SOURCE DATA:
════
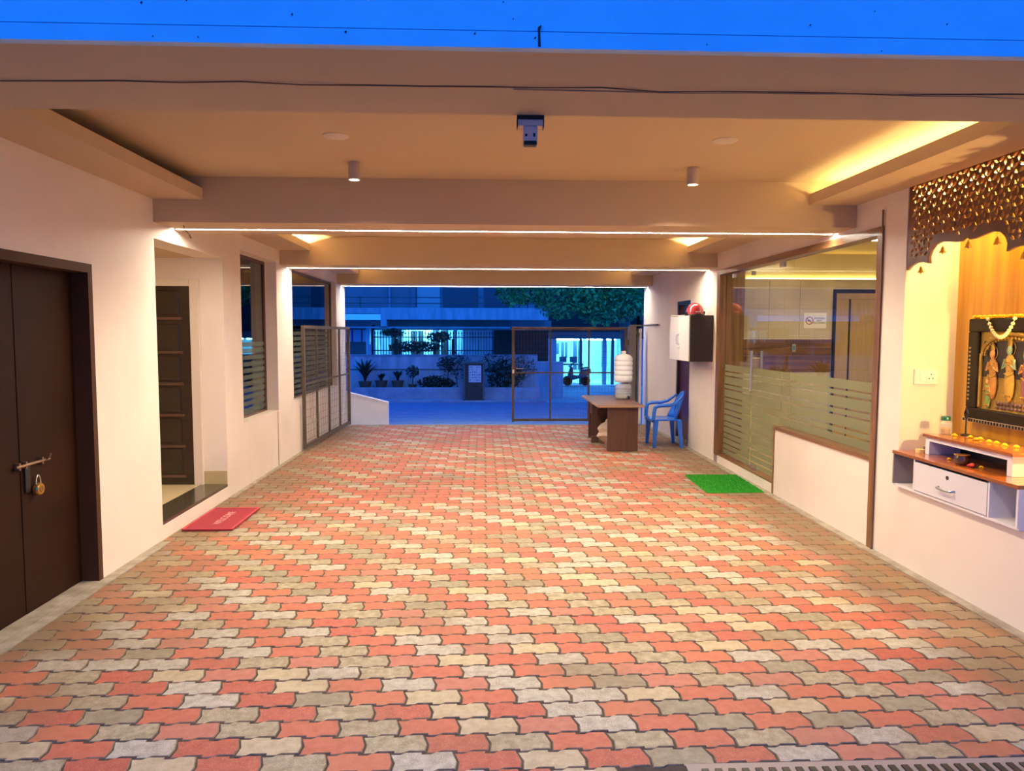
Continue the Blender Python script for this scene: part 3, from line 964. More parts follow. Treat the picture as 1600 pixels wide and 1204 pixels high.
# ================================================================== TABLE, CANS, CHAIR
TW = wood('table_laminate', (0.135, 0.062, 0.034), (0.10, 0.045, 0.026), 'z', rough=0.5, coat=0.0)
TT = wood('table_top_laminate', (0.15, 0.07, 0.042), (0.11, 0.05, 0.03), 'y', rough=0.5, coat=0.0)
tb = thing('table', (1.84, 10.4, 0), 'brown laminate table with panel legs beside the gate', 'table')
B(1.53, 2.15, 9.64, 11.28, 0.622, 0.648).build('top', TT, tb, bevel=0.003)
B(1.528, 2.152, 9.632, 9.64, 0.620, 0.648).build('edge_band', mat('edge_tan', (0.42, 0.26, 0.16), 0.5), tb)
B(1.522, 1.53, 9.632, 11.28, 0.620, 0.648).build('edge_band', mat('edge_tan', (0.42, 0.26, 0.16), 0.5), tb)
B(1.67, 2.085, 9.745, 9.77, 0.012, 0.620).build('leg_panel', TW, tb)
B(1.60, 2.085, 11.05, 11.075, 0.012, 0.620).build('leg_panel', TW, tb)
B(1.60, 1.70, 10.72, 10.745, 0.10, 0.620).build('partition', TW, tb)
B(2.02, 2.04, 9.77, 11.05, 0.20, 0.620).build('modesty_panel', TW, tb)
B(1.62, 2.02, 10.75, 11.05, 0.40, 0.62).build('drawer_box', TW, tb)
for x, y in ((1.69, 9.757), (1.86, 9.757), (2.05, 9.757)):
    B(x - 0.03, x + 0.03, y - 0.016, y + 0.016, 0.0, 0.0125).build('foot_wedge', mat('pale_wood', (0.45, 0.27, 0.13), 0.7), tb)
bk = thing('wood_block', (1.63, 10.68, 0), 'small dark wooden block on the floor under the table', 'block')
B(1.585, 1.69, 10.62, 10.715, 0.0, 0.045).build('lower_board', TW, bk, bevel=0.003)
B(1.59, 1.69, 10.625, 10.715, 0.045, 0.09).build('upper_board', TW, bk, bevel=0.003)
# crumpled sack under the table
sk = MB().ball((1.80, 10.35, 0.20), 0.20, 18, 12, (0.75, 1.1, 1.0))
rs = random.Random(4)
ph = [(rs.uniform(5, 16), rs.uniform(0, 6), rs.uniform(0.006, 0.016)) for _ in range(6)]
sk.v = [(x + sum(a * sin(f * z * 3 + p) for f, p, a in ph), y + sum(a * sin(f * x * 2 + z * 9 + p) for f, p, a in ph), max(0.0, z + sum(a * sin(f * y + p) for f, p, a in ph) * 0.6)) for x, y, z in sk.v]
tag(sk.build('sack', mat('sack_cloth', (0.62, 0.50, 0.36), 0.9, bump=0.4, bscale=80), smooth=True), 'pale crumpled cloth sack stuffed under the table', 'sack')

CANM = mat('can_plastic', (0.82, 0.80, 0.78), 0.22, alpha=0.86, coat=0.4)
CANC = mat('can_clear_plastic', (0.62, 0.62, 0.60), 0.12, alpha=0.45, coat=0.6)
cx, cy = 2.045, 10.62


def can_profile(z0, h, r, rib):
    pr = [(0.001, z0), (r * 0.86, z0), (r * 0.98, z0 + 0.018), (r, z0 + 0.03)]
    n = rib
    z = z0 + 0.045
    st = (h - 0.12) / n
    for k in range(n):
        pr += [(r, z), (r, z + st * 0.55), (r * 0.955, z + st * 0.66), (r * 0.955, z + st * 0.84), (r, z + st * 0.95)]
        z += st
    pr += [(r, z0 + h - 0.07), (r * 0.93, z0 + h - 0.03), (r * 0.62, z0 + h), (r * 0.25, z0 + h + 0.012)]
    return pr


c1 = thing('water_can', (cx, cy, 0.648), 'clear ribbed water can at the bottom of the pair on the table', 'water can')
MB().lathe(can_profile(0.648, 0.235, 0.125, 3), (cx, cy, 0), 28).build('can_body', CANC, c1, smooth=True)
MB().lathe([(0.10, 0.66), (0.118, 0.68), (0.118, 0.76), (0.10, 0.77), (0.001, 0.77)], (cx, cy, 0), 24).build('water', mat('can_water', (0.40, 0.40, 0.38), 0.1), c1, smooth=True)
MB().tube([(cx + 0.05, cy - 0.11, 0.69), (cx + 0.06, cy - 0.16, 0.69), (cx + 0.06, cy - 0.165, 0.66)], 0.012, 8).build('tap', BLACKPL, c1, smooth=True)
c2 = thing('water_can', (cx, cy, 0.895), 'white full water can standing on top of the clear one', 'water can')
MB().lathe(can_profile(0.897, 0.40, 0.135, 4), (cx, cy, 0), 28).build('can_body', CANM, c2, smooth=True)
MB().lathe([(0.034, 1.305), (0.034, 1.345), (0.028, 1.352), (0.001, 1.352)], (cx, cy, 0), 16).build('cap', mat('can_cap', (0.62, 0.55, 0.50), 0.4), c2, smooth=True)

# plastic armchair, facing -x, built round its own origin
BLUE = mat('blue_chair_plastic', (0.015, 0.15, 0.72), 0.28, coat=0.3)
ch = thing('plastic_chair', (2.58, 10.32, 0), 'blue plastic armchair standing against the white wall', 'chair')


def leg(x0, y0, x1, y1, h):
    m = MB()
    vs = []
    for (x, y, z, w) in ((x0, y0, 0, 0.020), (x1, y1, h, 0.034)):
        vs += [(x - w, y - w, z), (x + w, y - w, z), (x + w, y + w, z), (x - w, y + w, z)]
    m.add(vs, [(0, 3, 2, 1), (4, 5, 6, 7), (0, 1, 5, 4), (1, 2, 6, 5), (2, 3, 7, 6), (3, 0, 4, 7)])
    return m


for (a, b, c, d) in ((-0.19, -0.24, -0.165, -0.215), (-0.19, 0.24, -0.165, 0.215), (0.20, -0.23, 0.165, -0.20), (0.20, 0.23, 0.165, 0.20)):
    leg(a, b, c, d, 0.385).build('leg', BLUE, ch, local=True, bevel=0.006)
seat = MB()
gn = 10
vs = []
for i in range(gn + 1):
    for j in range(gn + 1):
        u, v = i / gn, j / gn
        x = -0.225 + 0.42 * u
        y = (-0.235 + 0.47 * v) * (1.0 - 0.10 * u)
        z = 0.405 - 0.020 * sin(pi * v) * sin(pi * min(1, u * 1.1)) - (0.02 * (1 - u * 6) if u < 0.16 else 0)
        vs.append((x, y, z))
fs = [(i * (gn + 1) + j, (i + 1) * (gn + 1) + j, (i + 1) * (gn + 1) + j + 1, i * (gn + 1) + j + 1) for i in range(gn) for j in range(gn)]
seat.add(vs, fs)
so = seat.build('seat', BLUE, ch, local=True, smooth=True)
md = so.modifiers.new('thick', 'SOLIDIFY')
md.thickness = 0.022
# curved back shell with slots
back = MB()
nb, nh = 14, 8
vs, keep = [], []
for j in range(nh + 1):
    v = j / nh
    z = 0.40 + 0.385 * v
    for i in range(nb + 1):
        u = -1 + 2 * i / nb
        half = 0.215 * (1 - 0.30 * v ** 3)
        zz = z - 0.10 * v * abs(u) ** 2.6
        xx = 0.185 + 0.105 * v - 0.075 * u * u * (1 - 0.25 * v)
        vs.append((xx, u * half, zz))
fs = []
for j in range(nh):
    for i in range(nb):
        if 2 <= j <= 5 and i in (3, 5, 8, 10):
            continue
        fs.append((j * (nb + 1) + i, j * (nb + 1) + i + 1, (j + 1) * (nb + 1) + i + 1, (j + 1) * (nb + 1) + i))
back.add(vs, fs)
bo = back.build('backrest', BLUE, ch, local=True, smooth=True)
md = bo.modifiers.new('thick', 'SOLIDIFY')
md.thickness = 0.016
for s in (-1, 1):
    arm = MB()
    P = [(-0.205, s * 0.235, 0.40), (-0.200, s * 0.240, 0.50), (-0.185, s * 0.245, 0.578), (-0.13, s * 0.247, 0.600), (0.02, s * 0.245, 0.605), (0.11, s * 0.232, 0.630), (0.185, s * 0.20, 0.69), (0.225, s * 0.17, 0.73)]
    arm.tube(P, [0.026, 0.026, 0.027, 0.027, 0.025, 0.023, 0.02, 0.016], 10)
    arm.build('armrest', BLUE, ch, local=True, smooth=True)

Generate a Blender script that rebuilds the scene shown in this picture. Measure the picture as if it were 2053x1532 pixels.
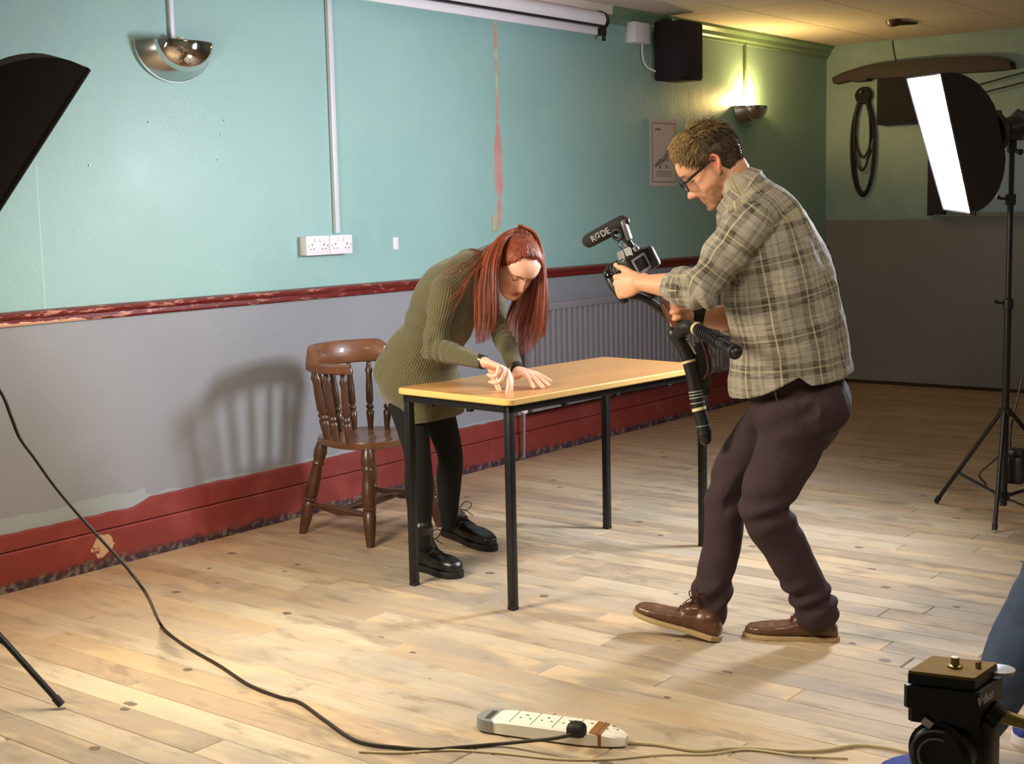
════
REQUIRED WORK: From the data above, gather every line that includes the word "this".

FINAL ANSWER:
Continue the Blender Python script for this scene: part 3, from line 964. More parts follow. Treat the picture as 1600 pixels wide and 1204 pixels high.
Generate a Blender script that rebuilds the scene shown in this picture. Measure the picture as if it were 2053x1532 pixels.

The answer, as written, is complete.